Perl, the first postmodern computer language

Recently I came across  a wonderful speech by Larry Wall, the Guru of Perl. Here is the original article  http://www.wall.org/~larry/pm.html.

Some of the interesting  line in this talk are

This would bother a Modernist, because a Modernist has to decide whether this is true OR that is true. The Modernist believes in OR more than AND. Postmodernists believe in AND more than OR. In the very postmodern Stephen Sondheim musical, _Into the Woods_, one of the heroines laments, “Is it always or, and never and?” Of course, at the time, she was trying to rationalize an adulterous relationship, so perhaps we’d better drop that example. Well, hey. At least we can use Perl as an example. In Perl, AND has higher precedence than OR does. There you have it. That proves Perl is a postmodern language.

Another one

While I’m thinking about the next thing to say in my talk, let me say a bit more about deconstructionism. I do not view deconstructionism as a form of postmodernism so much as I view deconstructionism as the bridge between Modernism and postmodernism. Modernism, as a form of Classicalism, was always striving for simplicity, and was therefore essentially reductionistic. That is, it tended to take things to pieces. That actually hasn’t changed much. It’s just that Modernism tended to take one of the pieces in isolation and glorify it, while postmodernism tries to show you all the pieces at once, and how they relate to each other.

This  remark on so called enlightenment and modern thinking of earlier generatiom

The funny thing is, Modernism itself was a kind of hammer, and it made everything look like something to be hammered. The protest movement of the ’60s was Modernistic: “If I had a hammer, I’d hammer all over this land.” The focus was always on the nail, or on whatever it was that was getting pounded. And many things did get hammered in the Modern age. Architectural beauty, for one. That one is obvious just by looking at the skyline of any major city. It’s easy to tell which buildings were built in the 50’s and 60’s. They’re the ones that look like boxes. When we first saw them, we thought they looked very modern. Well, they did. But when the Seattle First National Bank was built in, you guessed it, Seattle, we all made jokes about how it looked like the box the Space Needle came in. At least the Space Needle was cute, kinda like the Jetsons were cute. But the Space Needle wasn’t really very functional, unless you go in for rotating restaurants.
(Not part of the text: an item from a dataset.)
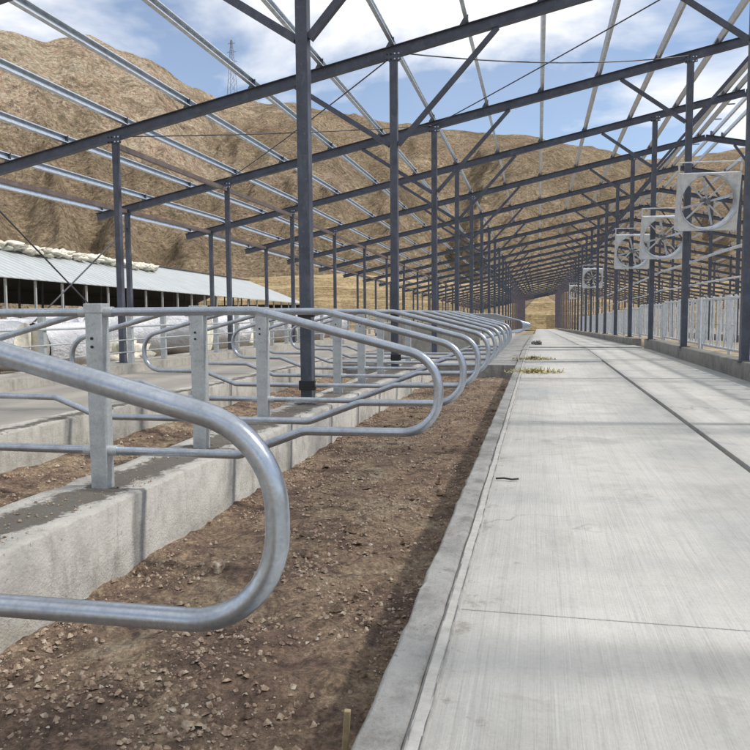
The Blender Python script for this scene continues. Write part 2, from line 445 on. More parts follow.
# hills
ridge = [(-80,.26),(-60,.30),(-45,.325),(-37.9,.327),(-35.2,.322),(-32.3,.336),(-29.7,.321),(-27.3,.304),(-25.6,.288),(-23.8,.273),(-21.3,.271),(-17.7,.268),(-14,.254),(-8.8,.238),(-4.3,.229),(-.7,.220),(2.1,.210),(4.9,.196),(7,.181),(10.2,.182),(12.1,.185),(13.9,.188),(25,.20),(45,.22),(80,.18)]
dist = [(-80,300),(-38,310),(-29,330),(-25.5,350),(-23,400),(-10,410),(2,400),(6,430),(8,520),(14,560),(80,560)]
def interp(T, a):
    for (x0, y0), (x1, y1) in zip(T[:-1], T[1:]):
        if x0 <= a <= x1: t = (a-x0)/(x1-x0); return y0 + (y1-y0)*t
    return T[-1][1]
na, nr = 640, 150
vs = []
for j in range(nr):
    for i in range(na):
        az = -78 + 150*i/(na-1)
        rr = interp(dist, az); H = interp(ridge, az)*rr
        r0 = 172
        t = j/(nr-1)*1.35
        r = r0 + (rr-r0)*t
        a = R(az); X = r*math.sin(a); Y = r*math.cos(a)
        if t <= 1:
            z = H*(.10*t + .90*t**1.15)
        else:
            z = H*(1 - 1.2*(t-1))
        g = fbm(az*.16 + .4*fbm(t*2, az*.05), t*.9, 1, 5)
        rg = 1 - abs(noise.noise((az*.22+fbm(X*.01, Y*.01)*1.3, t*1.2, 5)))*2
        amp = (1 - .72*ss(.7, 1, t))*ss(0, .25, t)
        z += amp*(15*g + 8*rg + 7*fbm(X*.03, Y*.03, 2, 6) + 4.5*fbm(X*.10, Y*.10, 9, 4)) - 2*amp
        z += -5.5*(1-ss(0, .1, t))
        vs.append((X, Y, z + 2))
fs = [(j*na+i, j*na+i+1, (j+1)*na+i+1, (j+1)*na+i) for j in range(nr-1) for i in range(na-1)]
mb = MB(); mb.add(vs, fs, True)
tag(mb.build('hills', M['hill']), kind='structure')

# ------------------------------------------------------------------ gravel and stones
def chips(n, area, smin, smax, flat, zf, rnd, near=1.5):
    flat *= 1.5
    mb = MB()
    for _ in range(n):
        x = rnd.uniform(area[0], area[1]); y = area[2] + (area[3]-area[2])*rnd.random()**near
        if noise.noise((x*2.2, y*2.2, 4.4)) + .5*noise.noise((x*7, y*7, 1.4)) < rnd.uniform(-.5, .35): continue
        s = smin + (smax-smin)*rnd.random()**4
        z = zf(x, y)
        a, b, c = s*rnd.uniform(.75,1.1), s*rnd.uniform(.65,1), s*rnd.uniform(.4,.9)*flat
        m = Matrix.Rotation(rnd.uniform(0, 6.3), 3, 'Z') @ Matrix.Rotation(rnd.uniform(-.5,.5), 3, 'X')
        P = [(a,0,0),(.3*a,b,.2*c),(-.8*a,.6*b,0),(-a,-.3*b,.1*c),(0,-b,0),(.7*a,-.7*b,.2*c),(.25*a,.2*b,c),(-.4*a,-.1*b,.9*c)]
        P = [m @ Vector(p)*rnd.uniform(.85,1.15) + Vector((x, y, z+c*.15)) for p in P]
        mb.add(P, [(0,1,6),(1,2,7,6),(2,3,7),(3,4,7),(4,5,6,7),(5,0,6)])
    return mb
rnd = random.Random(3)
bz = lambda x, y: bed_z(x, y)
g1 = chips(42000, (-2.06,-.46,.4,15.5), .0035, .018, .85, bz, rnd, 1.7)
g2 = chips(9000, (-4.15,-2.62,2.5,15.5), .006, .026, .8, lambda x, y: bed_z(x,y)+.08*ss(-3.0,-2.55,x)+.06*ss(-3.7,-4.2,x), rnd, 1.5)
g1.v_off = None
b = len(g1.v); g1.v += g2.v; g1.f += [tuple(i+b for i in f) for f in g2.f]; g1.sm += g2.sm
tag(g1.build('gravel', M['pebble']), 'loose brown and tan gravel strewn over the bare soil beds', 'gravel', kind='stuff')
g4 = chips(260, (-2.0,-.5,1.0,14), .02, .05, .7, bz, rnd, 1.4)
tag(g4.build('soil_clods', M['dirt']), 'larger clods of brown soil half buried in the near soil bed', 'soil clods', kind='stuff')
# crumbs of soil on the near kerb and rear of the alley
g3 = chips(1300, (-2.50,-2.13,1.6,9), .003, .011, .7, lambda x, y: .112, rnd, 1.3)
tag(g3.build('soil_crumbs', M['pebble']), 'dark soil crumbs lying along the top of the kerb under the posts', 'soil', kind='stuff')

def stone(x, y, sx, sy, sz, label, seed, mat):
    rn = random.Random(seed); mb = MB(); vs = []; rows, cols = 9, 14
    for i in range(rows+1):
        th = math.pi*i/rows
        for k in range(cols):
            ph = 2*math.pi*k/cols
            d = Vector((math.sin(th)*math.cos(ph), math.sin(th)*math.sin(ph), math.cos(th)))
            q = 1 + .35*noise.noise(d*1.6 + Vector((seed, 0, 0))) + .12*noise.noise(d*5 + Vector((0, seed, 0)))
            d = Vector([math.copysign(abs(c)**.75, c) for c in d])
            vs.append(Vector((d.x*sx, d.y*sy, d.z*sz))*q)
    fs = [(i*cols+k, (i+1)*cols+k, (i+1)*cols+(k+1)%cols, i*cols+(k+1)%cols) for i in range(rows) for k in range(cols)]
    mb.add(vs, fs, False)
    o = mb.build('stone', mat, loc=(x, y, bed_z(x, y)+sz*.35)); o.rotation_euler = (rn.uniform(-.2,.2), rn.uniform(-.2,.2), rn.uniform(0, 6))
    return tag(o, label, 'stone', 'loose stones on the soil bed')
stone(-1.37, 1.66, .085, .055, .035, 'large flat pale stone at the bottom left corner of the soil bed', 1, M['rock'])
stone(-1.28, 1.52, .05, .035, .03, 'small pale stone just right of the large flat stone', 2, M['rock'])
stone(-.92, 1.78, .03, .022, .02, 'small pale stone alone in the middle of the near soil', 3, M['rock'])
stone(-.73, 1.62, .034, .02, .02, 'long thin pale stone nearest the alley kerb', 4, M['rock'])
stone(-1.62, 3.55, .045, .036, .035, 'brown stone at the foot of the near kerb inside the big loop', 5, M['pebble'])
stone(-1.40, 3.9, .04, .03, .03, 'reddish clod out in the soil beside the brown kerb foot stone', 6, M['pebble'])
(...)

In fact, at many different levels, Modernism brought us various kinds of dysfunction. Every cultural institution took a beating. Government took a beating. Schools took a beating. Certainly the family took a beating. Everyone took a beating, because Modernism was about attacking problems. Modernism was the hammer. (I’d like to make a pun on hammer and sickle here, but I’m not sure what it would be. Certainly Russia was more hammered than we were by Modernism, in the cloak of Marxism. I know what it means to be hammered, but I’m still trying to figure out what it would mean to be more sickled. Hmm. Unless that’s talking about the Grim Reaper. Russia has a lot of experience with that too.) Anyway, back to our talk. Modernism oversimplifies. Modernism puts the focus squarely on the hammer and the nail.

This one on god

True greatness is measured by how much freedom you give to others, not by how much you can coerce others to do what you want. I remember praying a prayer when I was very young, not much more than a baby myself. “God is great. God is good. Let us thank him for our food. Amen.” Well, I’m here to say amen to that. God’s greatness and goodness are measured by the fact that he gives us choices. He doesn’t require us to thank him for our food. (In case you hadn’t noticed.) God is not a Modernist. He doesn’t view us as nails. God expects us to behave like carpenters. Indeed, he gave us a carpenter as an example.

So I think God is postmodern. He has his own ideas of what rules, and what sucks, and he doesn’t expect everyone else to agree with him. Mind you, he likes it when people agree with him. I like it when people agree with me about Perl. But I don’t expect everyone to agree with me. Of course, some of my loyal followers expect everyone to agree with me. I try to think of it as an endearing characteristic. Personally, I think the Perl slogan, There’s More Than One Way To Do It, applies outside of Perl as well as inside. I explicitly give people the freedom not to use Perl, just as God gives people the freedom to go to the devil if they so choose.